Qual o objetivo da reformulação do Cade?
Os principais ativos do Cade são a sua reputação e o conhecimento das pessoas. Anteriormente, estávamos baseados na estrutura mimetizada dos tribunais, que é a organização em gabinetes. Notamos a necessidade de uma organização horizontal. Reformulamos o Cade de uma estrutura vertical de gabinete para uma estrutura matricial, com as pessoas se vinculando a grupos temáticos, que já estão funcionando há dois meses, e muito bem. Esses grupos vão também produzir trabalhos – os working papers – estudos que, num primeiro momento têm uma circulação interna, mas que também serão, em dado momento, divulgados externamente, no nosso site, sobre temas que o Plenário considere relevante.

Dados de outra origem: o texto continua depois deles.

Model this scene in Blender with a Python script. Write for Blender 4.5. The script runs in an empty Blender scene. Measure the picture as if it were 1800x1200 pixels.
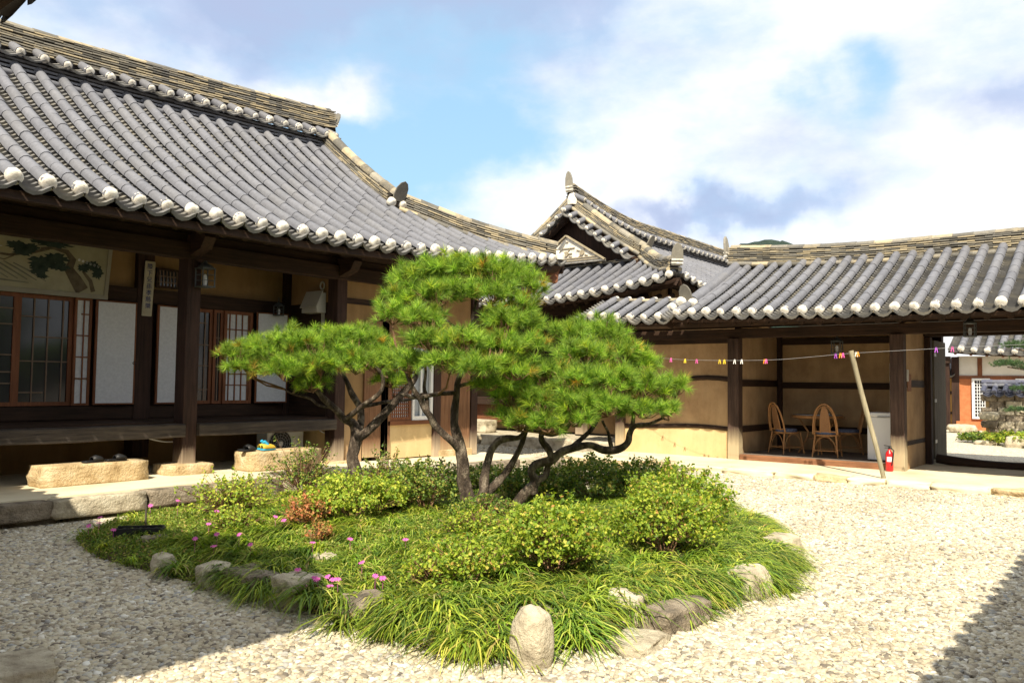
import bpy, bmesh, math, random
import numpy as np
from mathutils import Matrix, Vector, noise
PI = math.pi
rnd = random.Random(7)
rng = np.random.default_rng(11)
scene = bpy.context.scene
COL = scene.collection
# ------------------------------------------------------------------ camera
yaw, pitch, roll = math.radians(38.4), math.atan(74/1425.), math.radians(0.7)
fw = Vector((math.cos(yaw)*math.cos(pitch), math.sin(yaw)*math.cos(pitch), math.sin(pitch)))
rt0 = Vector((math.sin(yaw), -math.cos(yaw), 0)); up0 = rt0.cross(fw)
rt = rt0*math.cos(roll)+up0*math.sin(roll); up = -rt0*math.sin(roll)+up0*math.cos(roll)
cd = bpy.data.cameras.new('camera'); cam = bpy.data.objects.new('camera', cd); COL.objects.link(cam)
cam.matrix_world = Matrix(((rt.x, up.x, -fw.x, 0), (rt.y, up.y, -fw.y, 0), (rt.z, up.z, -fw.z, 1.5), (0, 0, 0, 1)))
cd.sensor_width = 36; cd.lens = 28.5; cd.clip_start = .05; cd.clip_end = 3000
scene.camera = cam
# ------------------------------------------------------------------ light
scene.view_settings.view_transform = 'Standard'; scene.view_settings.look = 'None'
scene.view_settings.exposure = 0.85; scene.view_settings.gamma = 1.0
SUN = Vector((-.80, -.535, 1.0)).normalized()
sl = bpy.data.lights.new('sun', 'SUN'); so = bpy.data.objects.new('sun', sl); COL.objects.link(so)
so.rotation_mode = 'QUATERNION'; so.rotation_quaternion = SUN.to_track_quat('Z', 'Y')
sl.energy = 4.8; sl.angle = math.radians(.5); sl.color = (1, .91, .73)
scene.cycles.max_bounces = 6; scene.cycles.transparent_max_bounces = 6
scene.cycles.use_adaptive_sampling = True
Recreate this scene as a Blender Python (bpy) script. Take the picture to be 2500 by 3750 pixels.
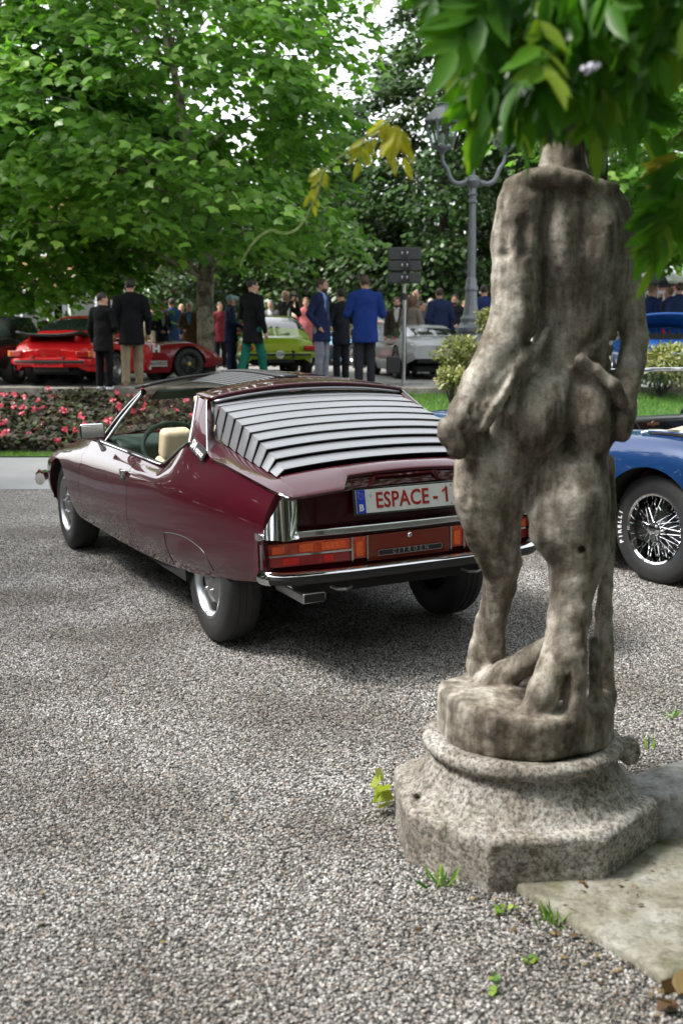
import bpy, math, random
import numpy as np
from mathutils import Vector, Matrix, Euler
for _o in list(bpy.data.objects): bpy.data.objects.remove(_o)
S = bpy.context.scene
COL = S.collection
R = math.radians
# ---------------------------------------------------------------- camera, sky, sun, exposure
cam_d = bpy.data.cameras.new('camera'); cam = bpy.data.objects.new('camera', cam_d); COL.objects.link(cam)
S.camera = cam
CAM_H, PITCH, FPX = 1.632, 0.158, 4166.7          # eye height, downward tilt, focal length in photograph pixels
cam.location = (0, 0, CAM_H); cam.rotation_euler = (math.pi/2 - PITCH, 0, 0)
cam_d.sensor_fit = 'VERTICAL'; cam_d.sensor_height = 36; cam_d.lens = 40
cam_d.clip_start = 0.05; cam_d.clip_end = 600
cam_d.dof.use_dof = True; cam_d.dof.focus_distance = 5.75; cam_d.dof.aperture_fstop = 3.4
SUN_EL, SUN_AZ = 54, -86                           # soft light from high on the left
W = bpy.data.worlds.new('World'); S.world = W; W.use_nodes = True
nt = W.node_tree; nt.nodes.clear()
_o = nt.nodes.new('ShaderNodeOutputWorld'); _b = nt.nodes.new('ShaderNodeBackground')
_s = nt.nodes.new('ShaderNodeTexSky'); _s.sky_type = 'NISHITA'; _s.sun_disc = False
_s.sun_elevation = R(SUN_EL); _s.sun_rotation = R(180 - SUN_AZ); _s.dust_density = 1.5; _s.air_density = 1.0; _s.ozone_density = 1
_h = nt.nodes.new('ShaderNodeHueSaturation'); _h.inputs['Saturation'].default_value = 0.16   # overcast: the blue is washed out
nt.links.new(_s.outputs[0], _h.inputs['Color']); nt.links.new(_h.outputs[0], _b.inputs[0])
_b.inputs[1].default_value = 0.14
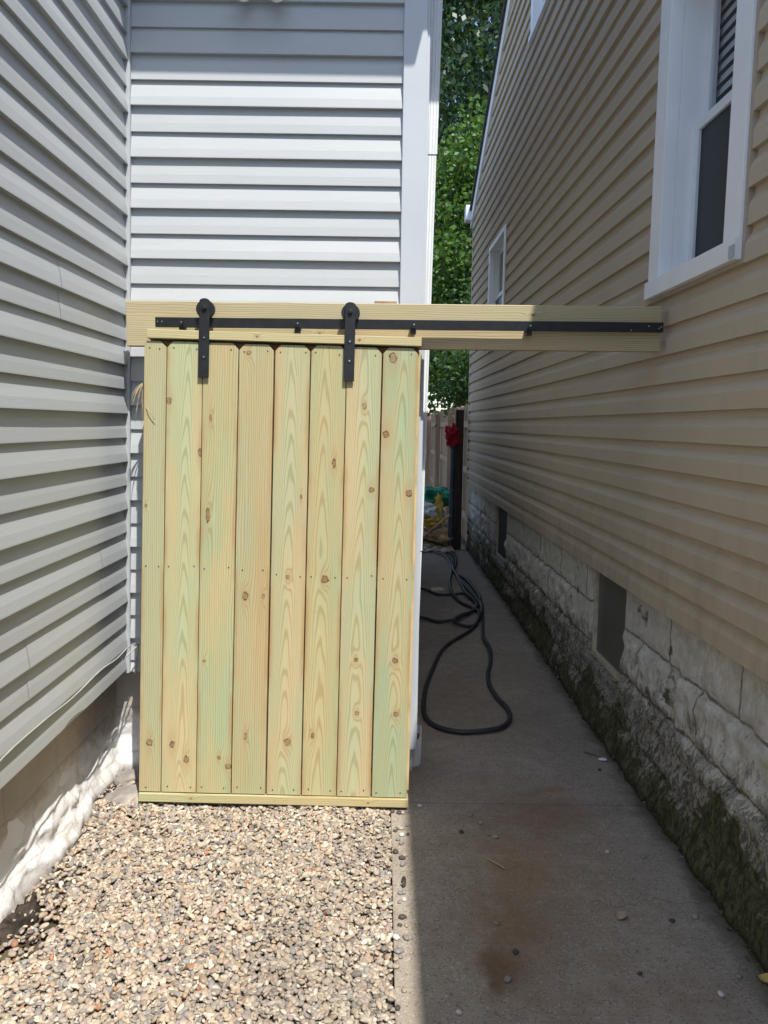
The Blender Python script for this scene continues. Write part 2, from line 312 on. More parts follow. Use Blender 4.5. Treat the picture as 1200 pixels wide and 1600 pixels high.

Quais são os grupos formados?
São quatro. De Negociação e Termos de Compromisso de Cessação. Com ele, o Cade e os administrados de um modo geral, inclusive pessoas físicas que estejam sendo processadas pelo Cade ou que tenham um ato de concentração em análise, visam buscar uma medida negociada, ao invés de uma medida unilateral. Essa solução tem uma série de vantagens, pois assegura a nossa intervenção, mas a um custo menor e eficácia maior. O primeiro papel desse grupo será disciplinar a negociação, que antes era conduzida por cada conselheiro individualmente e idiossincraticamente. Será criado um comitê de negociação permanente, ao qual não se vinculem os conselheiros. Conselheiros vêm e vão, o que é considerado saudável. O comitê de negociação terá perpetuidade.
O segundo grupo é o de Relacionamento Internacional, que cuida de uma agenda intensíssima, extremamente absorvente. O outro grupo cuida de Métodos Quantitativos em Economia. É um instrumento quantitativo para medir qual é de fato o efeito de subir o preço de um produto, com a venda de outro semelhante. A União Européia tem grupos muito fortes nesta área. O Brasil, entre os países em desenvolvimento, é o que mais avançou. Para avançar mais, é preciso que o Cade permita que os gestores possam continuamente se dedicar a isso. Esse grupo vai produzir trabalhos de quais seriam os métodos quantitativos que podem ser utilizados para analisar uma fusão, as vantagens e as desvantagens de se usar esse ou aquele método. Dará segurança às empresas, antes de fazerem a fusão, de como elas serão avaliadas.
Por fim, o grupo de Mercados Regulados. Esse grupo vai cuidar dos segmentos de telecom, energia elétrica até o mercado de saúde. De um modo geral, todos os mercados que têm agências reguladoras.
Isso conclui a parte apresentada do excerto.